Alan Harper – Waiting for Buddy Guy
(University of Illinois Press, 200pp., £14.99. Book Review by Chris Parker)
It’s all too easy to forget, in these days of instant access to even the most esoteric styles of music, that pre-Internet British blues fans such as Alan Harper had to go to extraordinary lengths to satisfy their cravings for the form. Specialist record shops, such as Dobell’s in London, were the only source of albums by the likes of Sleepy John Estes and Blind Willie McTell; blues aficionados sought each other out and shared rare recordings (à la, most famously, Mick Jagger and Keith Richards); the live article could be experienced only via somewhat unsatisfying ‘blues package’ tours featuring an assortment of players who frequently seemed disengaged. (I attended one such concert in the 1970s, primarily to see the legendary guitarist Hubert Sumlin, only to see him storm off the stage in the first few minutes, never to return, having received an electric shock from his amplifier during his opening number.)

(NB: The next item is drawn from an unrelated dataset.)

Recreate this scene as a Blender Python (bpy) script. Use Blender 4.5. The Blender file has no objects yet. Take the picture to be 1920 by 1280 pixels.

Consequently, Harper decided that the best way of immersing himself in his chosen music was to travel to its most accessible US source, which – in the late 1970s and early 1980s – was Chicago. Waiting for Buddy Guy chronicles several such trips, and thus provides a valuable record of a transitional period in the music’s history, when traditional (acoustic) musicians (in whom interest had been sparked by the US folk movement spearheaded by the likes of Pete Seeger and Woody Guthrie) were gradually being obscured by the guitar-centred electric music made popular by the British Blues Boom, exported to the US in the 1960s. (Those interested in the politics/sociocultural history of this period, and its still controversial flashpoint at the 1965 Newport Folk Festival, should get hold of Elijah Wald’s fascinating recent study, Dylan Goes Electric).
Harper’s book, packed with interviews with clubowners, musicians and magazine editors, and illuminated throughout by his own thoughtful and sensitive reactions to the many gigs he attends all over the city, is as enlightening as it is racy, as much an unblinking (and often engagingly self-deprecating) eyewitness account, full of telling detail, as an intriguing social history, dealing with such burning issues as authenticity, racial politics, music-industry practices, the difficulties of making a living as a blues player in an increasingly rock-dominated world etc. etc. From Sugar Blue to Willie Dixon, from Son Seals to Sunnyland Slim – the whole vibrant Chicago blues scene is captured here in a book which is both immediately accessible and constructed with scrupulous care.